Lebanon 6 August 2006

Article Lebanon

6 Aug 2006

 

Listening to Prime Minister Blair’s recent “arc of extremism” speech, with its echoes of King Abdullah of Jordan’s “Shi’ite crescent”, one may have doubts about his grasp of the intricacies of the Middle East. But his basic point about the Manichean struggle under way between moderation and extremism in the Arab world is correct. There can be no doubt about who will win this in the end. The great civilising and tolerant religion of Islam will, in the long run, no more fall prey to the forces of extremism, darkness and ignorance, than did Christianity and the West when it to was (still is in some cases) challenged by the call of extremism.

 

Unfortunately, as Keynes once said, in the long term we are all dead. And a large number have been added to the cruel list of the unjust dead in Lebanon and Israel these last weeks.

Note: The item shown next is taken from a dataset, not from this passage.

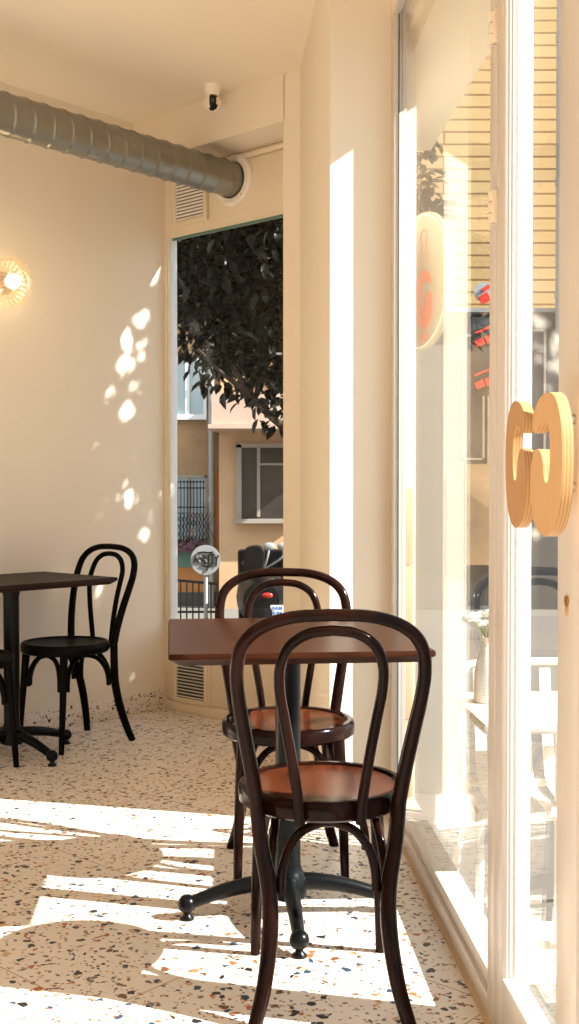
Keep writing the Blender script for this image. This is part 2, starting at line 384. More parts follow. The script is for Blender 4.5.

As I write it looks as though as though the United Nations Security Council will, finally, pass a resolution calling for a cease fire and interposing an international force between the warring parties. We are at last, perhaps, God willing coming into the end game of these weeks of tragedy and danger. Not that it will be plain sailing after this – as one part of this crisis draws to a close a new passage, perhaps of equal danger, will open up. If an international force is deployed, how does it steer the delicate course between being too weak and becoming trapped and impotent in the conflict, like the UN in Bosnia – and being too strong and swiftly becoming the enemy that stands between either or both sides and the war aims they have not yet abandoned. An international force, however strong can only maintain peace by consent – it cannot make peace between two parties who don’t want it. Any international force will need to be strong, strongly backed by the international community and have a strong mandate. All these things can be built in New York. But the crucial condition for their success, the consent of the parties to peace on the ground, can only be built in the Lebanon. Maybe both sides have achieved enough to call it a victory and are exhausted enough to want it to end. The next few days will tell, but I can’t see it yet.

 

What we do not need to wait to see is how much has been lost in all this cruel stupidity. And I am not just referring to the innocent dead – so many of them children – who are filling up the graveyards.

 

Israel has lost most and suddenly finds itself in a weakening position, after decades of, largely, getting its own way in the Middle East. The corner stone of Israel’s strategy for survival, the invincibility of its armed forces has been severely damaged. Its political position, especially in the West has been weakened by its abandonment of proportionality and the terrible mistakes it has made in targeting.

 

But the Arab world has lost as well. Hezbollah’s sustained and flagrant breach of UN Security Council Resolutions, not just recently, but over the last few years, may have done it no harm on the Arab street. But it has exposed Hezbollah to the wider world as an organisation of threat rather than responsibility. The wisest thing for Hezbollah now would be for it to convert its relative military gains in this contest, into political gains, by showing itself to be a responsible partner in building a new peace in Lebanon. But will it be wise enough to do this ? The biggest losers of all, however have been moderate forces in the Arab world. The real importance of the events in Lebanon may not lie in Lebanon. They may come from a dramatic shift in the centre of gravity of Arab opinion, and especially opinion on the street. The effects of this have yet to be seen – but they are likely to be felt well beyond the borders of Lebanon.

 

Iran and Syria have been the big gainers. They have been wise enough to stay out of the fight and look set now to have a part to play in any wider peace that comes out of all this.

 

And it is to that peace that the world should now turn its attention. The only redeeming feature of these weeks of blood tragedy and loss would be if it led, at last to the wider Middle Eastern settlement which has been so miserably long in coming, which includes at last a resolution to the Palestine problem, which provides the only context for a US exit with dignity from the Iraqi tragedy and which would enable the great nation of Arabs to get back to what they do best – living in peace and pursuing civilisation, rather than war.